May 17, 2023


The Hunt of the Fastest

Cheetahs are known as the fastest animal on land, sprinting up to 120 km per hour and accelerating to 97 km per hour in mere 3 seconds. Not even most sports cars can do that. Cheetahs use this incredible ability for hunting. But this does not mean that every hunt is a success. Even cheetahs have to learn how to sneak up on their prey first. And that this can be quite tricky, something I was lucky enough to observe on a safari in Tanzania.

By Stefanie Rach

The Game Viewer jolts through the Tarangire National Park in Tanzania. A friend and I are the guide’s only guests. The sun is already lower in the sky, so everything is bathed in a golden light – including the cheetah that suddenly emerges from the tall grass, crosses the gravel road in front of us and stops on a termite mound. Shortly afterwards, her son follows. He is already almost as big as she is and will probably leave her in a few months to stand on his own four paws. But he still has to learn from his mother how to hunt.

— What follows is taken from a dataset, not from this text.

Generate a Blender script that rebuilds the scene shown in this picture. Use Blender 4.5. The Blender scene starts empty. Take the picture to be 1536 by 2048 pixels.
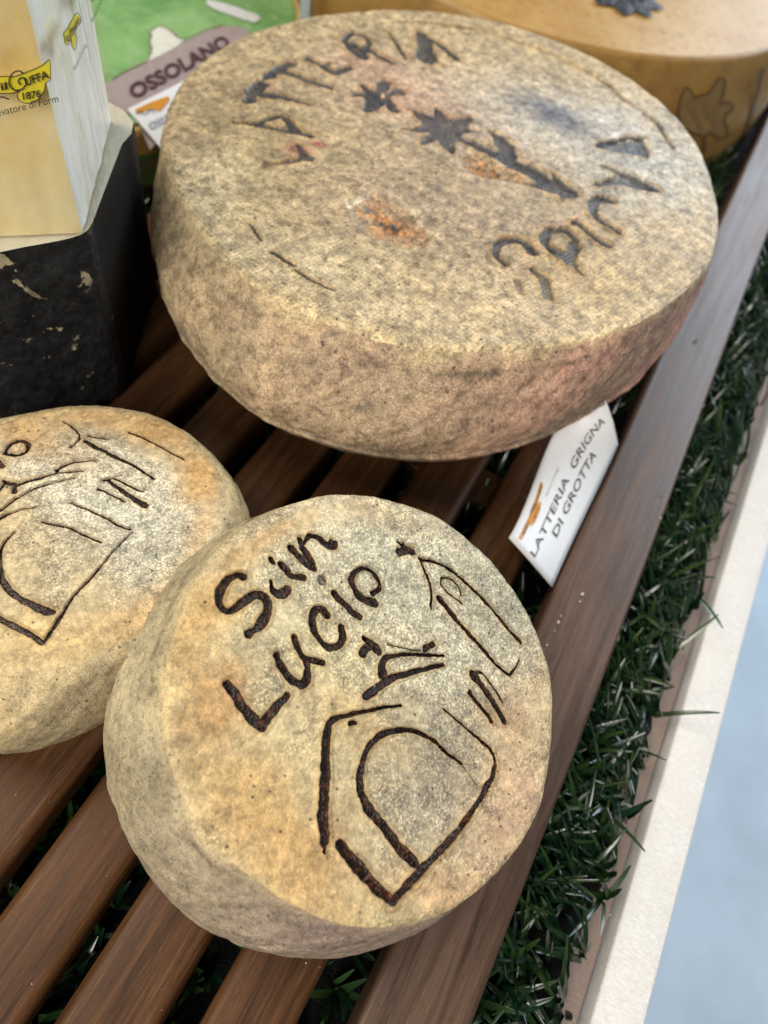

photo of Tarangire National Park in Tanzania

We watch as the two thoroughly examine their surroundings from the raised termite mound. Their eyes wander carefully from left to right, their noses in the wind, their ears erect. Suddenly the mother runs off crouching, her son takes up position behind a bush. It seems she has caught the scent of something. We try to follow her in the vehicle without getting so close that we would spoil her hunt. Again and again we lose sight of her. We can’t tell if her son is still behind the bush either. However, we see some gazelles not far away. We assume that the cheetah is after them and the guide positions the game viewer so that my friend and I have a good view. But where is the cheetah? Every few minutes we think we see her. Or was it just the grass moving in the gentle breeze?

photo of cheeta

Our guide searches every bush, every mound, every tuft of grass with his binoculars. That shadow back there, isn’t that our cheetah? Isn’t she creeping up on the gazelles in the thicket there? We hold our breath in anticipation.

And then finally we see her son. He has decided to approach the prey as well. But unfortunately he doesn’t yet have his mother’s skills of sneaking up silently and unseen. Because not only have we seen him, but also the gazelles. They emit alarm calls and run away.

photo of Cheeta in Tarangire National Park in Tanzania

End of the hunt. The gazelles have survived another day in this wonderful wilderness. But the cheetah and her son must go to sleep hungry today.